--- Begin Information provided ---

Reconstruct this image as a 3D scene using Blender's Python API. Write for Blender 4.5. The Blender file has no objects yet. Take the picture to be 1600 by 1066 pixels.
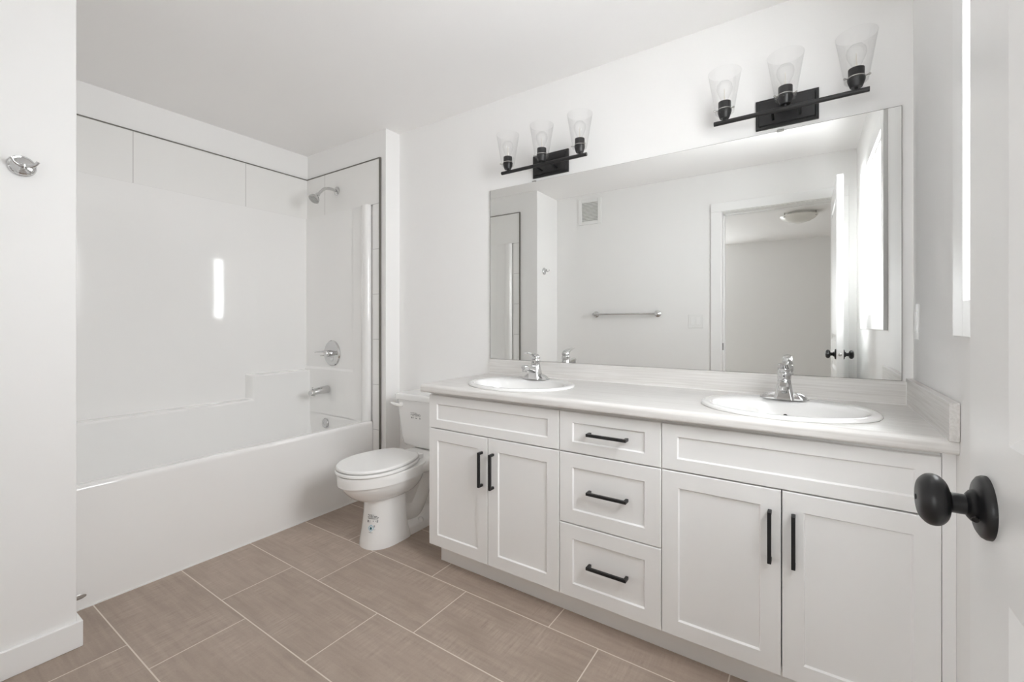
import bpy, bmesh, math, random
from mathutils import Vector, Matrix
random.seed(7)
SC = bpy.context.scene
COL = SC.collection
PI = math.pi

# ------------------------------------------------------------------ camera
cam_data = bpy.data.cameras.new('camera')
cam = bpy.data.objects.new('camera', cam_data)
COL.objects.link(cam)
cam.location = (0, 0, 1.15)
cam.rotation_euler = (PI / 2, 0, 0.589)
cam_data.sensor_width = 36
cam_data.lens = 691.0 / 1600 * 36
cam_data.shift_y = -(533 - 506.2) / 1600
cam_data.clip_start = 0.02
SC.camera = cam

# ------------------------------------------------------------------ world, lights, exposure
W = bpy.data.worlds.new('daylight')
SC.world = W
W.use_nodes = True
bg = W.node_tree.nodes['Background']
bg.inputs[0].default_value = (0.955, 0.98, 1.0, 1)
bg.inputs[1].default_value = 9.1

def portal(name, loc, rot, sx, sy):
    L = bpy.data.lights.new(name, 'AREA')
    L.shape = 'RECTANGLE'; L.size = sx; L.size_y = sy
    L.cycles.is_portal = True
    o = bpy.data.objects.new(name, L); COL.objects.link(o)
    o.location = loc; o.rotation_euler = rot
    return o
# openings to the daylight outside: bathroom window, and an unseen one added next door for fill
portal('window_daylight', (0.43, 0.98, 1.64), (0, PI / 2, 0), 0.88, 0.86)
portal('fill_window_daylight', (-1.8, -3.82, 1.45), (PI / 2, 0, 0), 0.8, 1.1)

vs = SC.view_settings
vs.view_transform = 'Standard'; vs.look = 'None'; vs.gamma = 1; vs.use_curve_mapping = False
vs.exposure = 1.17
SC.cycles.max_bounces = 20
SC.cycles.diffuse_bounces = 14
SC.cycles.glossy_bounces = 8
SC.cycles.transparent_max_bounces = 24
SC.cycles.transmission_bounces = 10
SC.cycles.sample_clamp_indirect = 8
SC.cycles.caustics_reflective = False
SC.cycles.caustics_refractive = False

# ------------------------------------------------------------------ materials
def mat(name, col, rough=0.5, metal=0.0, coat=0.0, spec=0.5, bump=0.0, bscale=40):
    m = bpy.data.materials.new(name); m.use_nodes = True
    nt = m.node_tree; b = nt.nodes['Principled BSDF']
    b.inputs['Base Color'].default_value = (*col, 1)
    b.inputs['Roughness'].default_value = rough
    b.inputs['Metallic'].default_value = metal
    b.inputs['Coat Weight'].default_value = coat
    b.inputs['Coat Roughness'].default_value = 0.05
    b.inputs['Specular IOR Level'].default_value = spec
    if bump:
        tc = nt.nodes.new('ShaderNodeTexCoord'); n = nt.nodes.new('ShaderNodeTexNoise')
        n.inputs['Scale'].default_value = bscale; n.inputs['Detail'].default_value = 2
        bp = nt.nodes.new('ShaderNodeBump'); bp.inputs['Strength'].default_value = bump
        bp.inputs['Distance'].default_value = 0.01
        nt.links.new(tc.outputs['Object'], n.inputs['Vector'])
        nt.links.new(n.outputs['Fac'], bp.inputs['Height'])
        nt.links.new(bp.outputs['Normal'], b.inputs['Normal'])
        b['x'] = 1
    return m

M = {}
M['wall'] = mat('wall_paint', (0.885, 0.88, 0.872), 0.55, bump=0.02, bscale=220)
M['ceiling'] = mat('ceiling_paint', (0.895, 0.885, 0.878), 0.8, bump=0.03, bscale=160)
M['trim'] = mat('trim_paint', (0.90, 0.90, 0.895), 0.35)
M['door'] = mat('door_paint', (0.89, 0.89, 0.885), 0.30)
M['acrylic'] = mat('white_acrylic', (0.89, 0.885, 0.875), 0.06, coat=0.3, bump=0.06, bscale=3.0)
M['porcelain'] = mat('porcelain', (0.87, 0.865, 0.855), 0.08, coat=0.5)
M['seat'] = mat('seat_plastic', (0.88, 0.875, 0.865), 0.18)
M['cabinet'] = mat('cabinet_white', (0.895, 0.892, 0.885), 0.38)
M['chrome'] = mat('chrome', (0.66, 0.66, 0.66), 0.06, metal=1)
M['nickel'] = mat('brushed_metal', (0.55, 0.54, 0.52), 0.25, metal=1)
M['black'] = mat('matte_black_metal', (0.012, 0.012, 0.013), 0.38, metal=0.0, spec=0.5)
M['dark'] = mat('dark_cavity', (0.03, 0.03, 0.03), 0.7)
M['edge'] = mat('edge_trim_metal', (0.20, 0.19, 0.17), 0.35, metal=0.6)
M['plastic'] = mat('white_plastic', (0.86, 0.86, 0.85), 0.3)
M['grille'] = mat('grille_grey', (0.40, 0.40, 0.39), 0.5)
M['opal'] = mat('opal_glass', (0.85, 0.84, 0.80), 0.25)
M['ink'] = mat('grey_ink', (0.16, 0.16, 0.16), 0.6)
M['teal'] = mat('teal_ink', (0.03, 0.17, 0.20), 0.5)
M['lightblue'] = mat('light_blue_ink', (0.35, 0.60, 0.72), 0.5)
M['label'] = mat('label_film', (0.80, 0.80, 0.79), 0.4)
M['seam'] = mat('caulk', (0.88, 0.88, 0.87), 0.4)
M['filament'] = mat('filament_support', (0.75, 0.72, 0.66), 0.3, metal=0.5)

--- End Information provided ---

* [Set task] Leave the pictures out and output the rest of the listing exactly.

* [Completed exercise]
Reconstruct this image as a 3D scene using Blender's Python API. Write for Blender 4.5. The Blender file has no objects yet. Take the picture to be 1600 by 1066 pixels.
import bpy, bmesh, math, random
from mathutils import Vector, Matrix
random.seed(7)
SC = bpy.context.scene
COL = SC.collection
PI = math.pi

# ------------------------------------------------------------------ camera
cam_data = bpy.data.cameras.new('camera')
cam = bpy.data.objects.new('camera', cam_data)
COL.objects.link(cam)
cam.location = (0, 0, 1.15)
cam.rotation_euler = (PI / 2, 0, 0.589)
cam_data.sensor_width = 36
cam_data.lens = 691.0 / 1600 * 36
cam_data.shift_y = -(533 - 506.2) / 1600
cam_data.clip_start = 0.02
SC.camera = cam

# ------------------------------------------------------------------ world, lights, exposure
W = bpy.data.worlds.new('daylight')
SC.world = W
W.use_nodes = True
bg = W.node_tree.nodes['Background']
bg.inputs[0].default_value = (0.955, 0.98, 1.0, 1)
bg.inputs[1].default_value = 9.1

def portal(name, loc, rot, sx, sy):
    L = bpy.data.lights.new(name, 'AREA')
    L.shape = 'RECTANGLE'; L.size = sx; L.size_y = sy
    L.cycles.is_portal = True
    o = bpy.data.objects.new(name, L); COL.objects.link(o)
    o.location = loc; o.rotation_euler = rot
    return o
# openings to the daylight outside: bathroom window, and an unseen one added next door for fill
portal('window_daylight', (0.43, 0.98, 1.64), (0, PI / 2, 0), 0.88, 0.86)
portal('fill_window_daylight', (-1.8, -3.82, 1.45), (PI / 2, 0, 0), 0.8, 1.1)

vs = SC.view_settings
vs.view_transform = 'Standard'; vs.look = 'None'; vs.gamma = 1; vs.use_curve_mapping = False
vs.exposure = 1.17
SC.cycles.max_bounces = 20
SC.cycles.diffuse_bounces = 14
SC.cycles.glossy_bounces = 8
SC.cycles.transparent_max_bounces = 24
SC.cycles.transmission_bounces = 10
SC.cycles.sample_clamp_indirect = 8
SC.cycles.caustics_reflective = False
SC.cycles.caustics_refractive = False

# ------------------------------------------------------------------ materials
def mat(name, col, rough=0.5, metal=0.0, coat=0.0, spec=0.5, bump=0.0, bscale=40):
    m = bpy.data.materials.new(name); m.use_nodes = True
    nt = m.node_tree; b = nt.nodes['Principled BSDF']
    b.inputs['Base Color'].default_value = (*col, 1)
    b.inputs['Roughness'].default_value = rough
    b.inputs['Metallic'].default_value = metal
    b.inputs['Coat Weight'].default_value = coat
    b.inputs['Coat Roughness'].default_value = 0.05
    b.inputs['Specular IOR Level'].default_value = spec
    if bump:
        tc = nt.nodes.new('ShaderNodeTexCoord'); n = nt.nodes.new('ShaderNodeTexNoise')
        n.inputs['Scale'].default_value = bscale; n.inputs['Detail'].default_value = 2
        bp = nt.nodes.new('ShaderNodeBump'); bp.inputs['Strength'].default_value = bump
        bp.inputs['Distance'].default_value = 0.01
        nt.links.new(tc.outputs['Object'], n.inputs['Vector'])
        nt.links.new(n.outputs['Fac'], bp.inputs['Height'])
        nt.links.new(bp.outputs['Normal'], b.inputs['Normal'])
        b['x'] = 1
    return m

M = {}
M['wall'] = mat('wall_paint', (0.885, 0.88, 0.872), 0.55, bump=0.02, bscale=220)
M['ceiling'] = mat('ceiling_paint', (0.895, 0.885, 0.878), 0.8, bump=0.03, bscale=160)
M['trim'] = mat('trim_paint', (0.90, 0.90, 0.895), 0.35)
M['door'] = mat('door_paint', (0.89, 0.89, 0.885), 0.30)
M['acrylic'] = mat('white_acrylic', (0.89, 0.885, 0.875), 0.06, coat=0.3, bump=0.06, bscale=3.0)
M['porcelain'] = mat('porcelain', (0.87, 0.865, 0.855), 0.08, coat=0.5)
M['seat'] = mat('seat_plastic', (0.88, 0.875, 0.865), 0.18)
M['cabinet'] = mat('cabinet_white', (0.895, 0.892, 0.885), 0.38)
M['chrome'] = mat('chrome', (0.66, 0.66, 0.66), 0.06, metal=1)
M['nickel'] = mat('brushed_metal', (0.55, 0.54, 0.52), 0.25, metal=1)
M['black'] = mat('matte_black_metal', (0.012, 0.012, 0.013), 0.38, metal=0.0, spec=0.5)
M['dark'] = mat('dark_cavity', (0.03, 0.03, 0.03), 0.7)
M['edge'] = mat('edge_trim_metal', (0.20, 0.19, 0.17), 0.35, metal=0.6)
M['plastic'] = mat('white_plastic', (0.86, 0.86, 0.85), 0.3)
M['grille'] = mat('grille_grey', (0.40, 0.40, 0.39), 0.5)
M['opal'] = mat('opal_glass', (0.85, 0.84, 0.80), 0.25)
M['ink'] = mat('grey_ink', (0.16, 0.16, 0.16), 0.6)
M['teal'] = mat('teal_ink', (0.03, 0.17, 0.20), 0.5)
M['lightblue'] = mat('light_blue_ink', (0.35, 0.60, 0.72), 0.5)
M['label'] = mat('label_film', (0.80, 0.80, 0.79), 0.4)
M['seam'] = mat('caulk', (0.88, 0.88, 0.87), 0.4)
M['filament'] = mat('filament_support', (0.75, 0.72, 0.66), 0.3, metal=0.5)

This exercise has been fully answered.